Task directions: Go through the records below line by line. Count the lines with "scene" and give the count alone.

Data listing:
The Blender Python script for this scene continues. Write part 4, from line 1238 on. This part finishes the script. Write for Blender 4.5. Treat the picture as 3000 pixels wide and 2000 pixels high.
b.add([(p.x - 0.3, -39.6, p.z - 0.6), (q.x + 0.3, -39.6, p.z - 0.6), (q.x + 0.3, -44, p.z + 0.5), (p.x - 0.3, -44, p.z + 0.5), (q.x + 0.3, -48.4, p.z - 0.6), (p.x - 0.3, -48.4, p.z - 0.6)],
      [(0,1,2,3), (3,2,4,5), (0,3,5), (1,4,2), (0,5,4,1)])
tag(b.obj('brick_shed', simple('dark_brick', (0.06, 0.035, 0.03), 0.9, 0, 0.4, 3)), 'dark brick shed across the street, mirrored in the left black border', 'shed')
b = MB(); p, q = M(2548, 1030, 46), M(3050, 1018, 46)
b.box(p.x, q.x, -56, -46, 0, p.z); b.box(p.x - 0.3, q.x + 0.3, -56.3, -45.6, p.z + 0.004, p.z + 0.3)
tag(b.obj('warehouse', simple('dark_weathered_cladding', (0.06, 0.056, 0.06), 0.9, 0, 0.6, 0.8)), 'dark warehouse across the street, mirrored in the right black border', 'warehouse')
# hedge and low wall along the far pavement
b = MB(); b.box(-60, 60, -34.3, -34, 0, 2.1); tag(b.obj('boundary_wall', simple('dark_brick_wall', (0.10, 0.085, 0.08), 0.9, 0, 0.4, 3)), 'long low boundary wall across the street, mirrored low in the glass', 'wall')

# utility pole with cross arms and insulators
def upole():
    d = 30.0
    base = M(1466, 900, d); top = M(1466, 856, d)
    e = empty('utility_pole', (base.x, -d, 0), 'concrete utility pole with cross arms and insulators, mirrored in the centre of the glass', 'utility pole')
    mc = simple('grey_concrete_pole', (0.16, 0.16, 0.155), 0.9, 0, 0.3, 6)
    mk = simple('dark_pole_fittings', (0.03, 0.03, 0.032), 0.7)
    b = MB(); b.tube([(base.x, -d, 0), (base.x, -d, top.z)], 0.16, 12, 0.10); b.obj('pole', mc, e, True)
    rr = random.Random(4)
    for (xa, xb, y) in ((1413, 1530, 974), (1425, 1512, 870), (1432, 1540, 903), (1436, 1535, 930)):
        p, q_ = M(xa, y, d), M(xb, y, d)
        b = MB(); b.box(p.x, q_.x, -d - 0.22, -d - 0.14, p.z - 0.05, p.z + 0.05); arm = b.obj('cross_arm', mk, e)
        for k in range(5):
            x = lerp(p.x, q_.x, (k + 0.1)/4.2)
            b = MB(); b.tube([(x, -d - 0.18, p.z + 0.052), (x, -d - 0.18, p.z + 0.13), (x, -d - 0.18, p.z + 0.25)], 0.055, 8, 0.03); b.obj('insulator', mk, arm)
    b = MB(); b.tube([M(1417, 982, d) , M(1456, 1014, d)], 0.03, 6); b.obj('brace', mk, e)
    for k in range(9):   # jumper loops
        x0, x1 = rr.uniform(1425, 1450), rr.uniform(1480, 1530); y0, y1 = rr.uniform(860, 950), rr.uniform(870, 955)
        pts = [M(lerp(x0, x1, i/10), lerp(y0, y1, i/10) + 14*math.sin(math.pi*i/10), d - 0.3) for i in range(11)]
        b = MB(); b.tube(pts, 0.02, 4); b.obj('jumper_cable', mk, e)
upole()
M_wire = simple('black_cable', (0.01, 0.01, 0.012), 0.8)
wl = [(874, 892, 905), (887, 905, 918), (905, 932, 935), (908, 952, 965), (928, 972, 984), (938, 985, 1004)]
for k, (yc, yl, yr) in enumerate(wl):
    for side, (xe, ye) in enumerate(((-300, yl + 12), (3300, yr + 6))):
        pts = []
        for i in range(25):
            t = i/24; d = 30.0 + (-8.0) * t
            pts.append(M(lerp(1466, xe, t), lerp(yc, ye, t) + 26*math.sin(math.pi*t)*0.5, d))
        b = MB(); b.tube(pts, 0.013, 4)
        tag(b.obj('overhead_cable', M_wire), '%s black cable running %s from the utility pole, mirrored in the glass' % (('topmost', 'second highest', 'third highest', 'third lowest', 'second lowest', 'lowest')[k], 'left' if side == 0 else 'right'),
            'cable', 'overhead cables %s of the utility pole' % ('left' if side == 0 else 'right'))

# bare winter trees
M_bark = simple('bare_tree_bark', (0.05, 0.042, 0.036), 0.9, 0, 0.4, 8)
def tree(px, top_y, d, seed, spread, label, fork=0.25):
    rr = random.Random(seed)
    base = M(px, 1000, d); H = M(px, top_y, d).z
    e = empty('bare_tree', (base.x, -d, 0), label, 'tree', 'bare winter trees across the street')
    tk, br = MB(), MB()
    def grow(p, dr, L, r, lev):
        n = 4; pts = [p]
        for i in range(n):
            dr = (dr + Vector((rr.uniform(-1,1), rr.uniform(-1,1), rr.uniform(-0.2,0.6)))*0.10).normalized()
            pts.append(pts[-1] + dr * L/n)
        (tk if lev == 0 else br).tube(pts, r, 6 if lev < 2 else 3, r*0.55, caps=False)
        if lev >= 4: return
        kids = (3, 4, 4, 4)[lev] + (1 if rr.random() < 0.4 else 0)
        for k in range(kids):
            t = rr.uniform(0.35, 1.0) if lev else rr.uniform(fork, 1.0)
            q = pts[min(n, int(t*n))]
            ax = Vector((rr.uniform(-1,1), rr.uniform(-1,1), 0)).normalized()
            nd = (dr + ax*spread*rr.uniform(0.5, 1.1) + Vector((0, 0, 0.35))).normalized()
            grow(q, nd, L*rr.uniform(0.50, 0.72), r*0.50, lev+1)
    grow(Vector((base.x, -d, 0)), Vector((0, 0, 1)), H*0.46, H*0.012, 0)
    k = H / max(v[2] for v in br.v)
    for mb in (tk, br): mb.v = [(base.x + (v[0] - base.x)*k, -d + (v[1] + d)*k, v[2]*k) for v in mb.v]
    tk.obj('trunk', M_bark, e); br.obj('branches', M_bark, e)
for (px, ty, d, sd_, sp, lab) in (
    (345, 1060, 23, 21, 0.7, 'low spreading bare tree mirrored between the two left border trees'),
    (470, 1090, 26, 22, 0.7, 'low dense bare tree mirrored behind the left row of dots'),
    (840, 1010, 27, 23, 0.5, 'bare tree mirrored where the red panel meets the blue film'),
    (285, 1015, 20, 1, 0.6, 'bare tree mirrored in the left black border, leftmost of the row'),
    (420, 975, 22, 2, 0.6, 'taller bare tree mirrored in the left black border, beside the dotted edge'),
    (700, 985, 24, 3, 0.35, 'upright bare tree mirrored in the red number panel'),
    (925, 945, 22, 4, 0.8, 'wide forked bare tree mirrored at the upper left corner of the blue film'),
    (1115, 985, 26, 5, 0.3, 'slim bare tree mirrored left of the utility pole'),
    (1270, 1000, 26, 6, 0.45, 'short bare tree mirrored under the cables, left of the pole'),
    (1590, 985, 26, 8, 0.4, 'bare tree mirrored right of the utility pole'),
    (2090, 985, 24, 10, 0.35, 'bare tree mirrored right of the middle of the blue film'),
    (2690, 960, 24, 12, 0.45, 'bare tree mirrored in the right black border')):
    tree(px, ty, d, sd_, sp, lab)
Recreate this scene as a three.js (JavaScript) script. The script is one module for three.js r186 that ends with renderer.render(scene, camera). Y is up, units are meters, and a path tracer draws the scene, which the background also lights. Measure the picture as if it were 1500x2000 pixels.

Task result: 2